■ Given information:
--------
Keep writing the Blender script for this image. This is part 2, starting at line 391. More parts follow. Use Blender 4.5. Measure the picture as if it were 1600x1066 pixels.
--------
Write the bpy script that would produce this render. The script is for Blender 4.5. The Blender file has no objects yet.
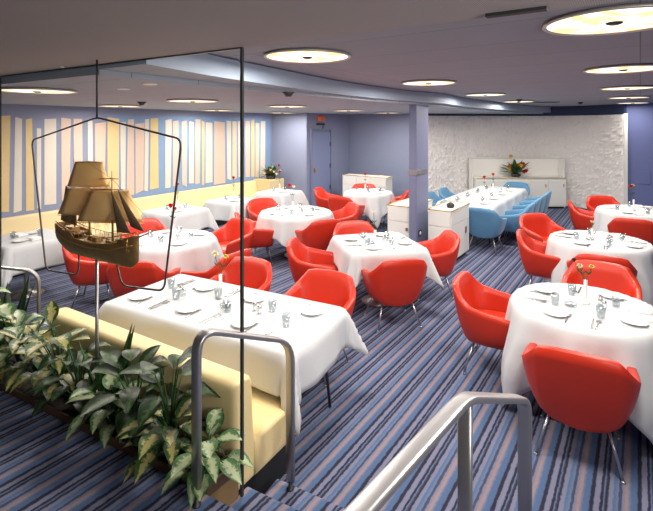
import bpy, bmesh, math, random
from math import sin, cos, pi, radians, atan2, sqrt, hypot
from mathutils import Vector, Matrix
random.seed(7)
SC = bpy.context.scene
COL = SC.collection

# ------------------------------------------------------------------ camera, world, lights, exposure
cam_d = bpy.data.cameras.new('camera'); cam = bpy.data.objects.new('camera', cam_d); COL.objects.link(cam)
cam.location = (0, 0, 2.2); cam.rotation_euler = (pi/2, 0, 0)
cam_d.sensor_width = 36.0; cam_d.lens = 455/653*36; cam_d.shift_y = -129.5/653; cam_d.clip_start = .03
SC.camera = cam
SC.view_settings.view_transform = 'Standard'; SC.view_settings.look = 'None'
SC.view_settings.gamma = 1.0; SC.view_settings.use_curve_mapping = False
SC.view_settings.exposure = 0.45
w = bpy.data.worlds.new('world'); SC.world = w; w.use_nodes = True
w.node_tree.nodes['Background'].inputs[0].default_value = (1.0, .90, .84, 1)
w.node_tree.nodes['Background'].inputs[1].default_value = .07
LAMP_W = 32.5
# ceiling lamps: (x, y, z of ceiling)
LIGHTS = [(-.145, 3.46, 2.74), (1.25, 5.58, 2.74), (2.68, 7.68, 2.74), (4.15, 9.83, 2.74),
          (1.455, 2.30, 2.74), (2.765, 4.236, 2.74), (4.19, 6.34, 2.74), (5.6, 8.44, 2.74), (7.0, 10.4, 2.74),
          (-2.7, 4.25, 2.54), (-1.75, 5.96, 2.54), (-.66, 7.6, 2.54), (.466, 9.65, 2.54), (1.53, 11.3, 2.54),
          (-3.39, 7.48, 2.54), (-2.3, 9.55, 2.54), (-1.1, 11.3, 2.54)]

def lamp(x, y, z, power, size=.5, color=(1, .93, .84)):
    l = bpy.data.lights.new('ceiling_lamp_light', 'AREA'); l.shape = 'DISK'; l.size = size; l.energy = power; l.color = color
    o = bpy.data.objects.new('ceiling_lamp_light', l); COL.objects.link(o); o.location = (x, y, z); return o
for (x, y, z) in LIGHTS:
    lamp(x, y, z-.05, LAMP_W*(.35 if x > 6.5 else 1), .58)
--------
■ To do: Could you quote, word for word, only the lines from the one containing "Write the bpy" through the one containing "COL = SC.collection", both included, and leave out any pictures?

■ Solution for this exercise:
Write the bpy script that would produce this render. The script is for Blender 4.5. The Blender file has no objects yet.
import bpy, bmesh, math, random
from math import sin, cos, pi, radians, atan2, sqrt, hypot
from mathutils import Vector, Matrix
random.seed(7)
SC = bpy.context.scene
COL = SC.collection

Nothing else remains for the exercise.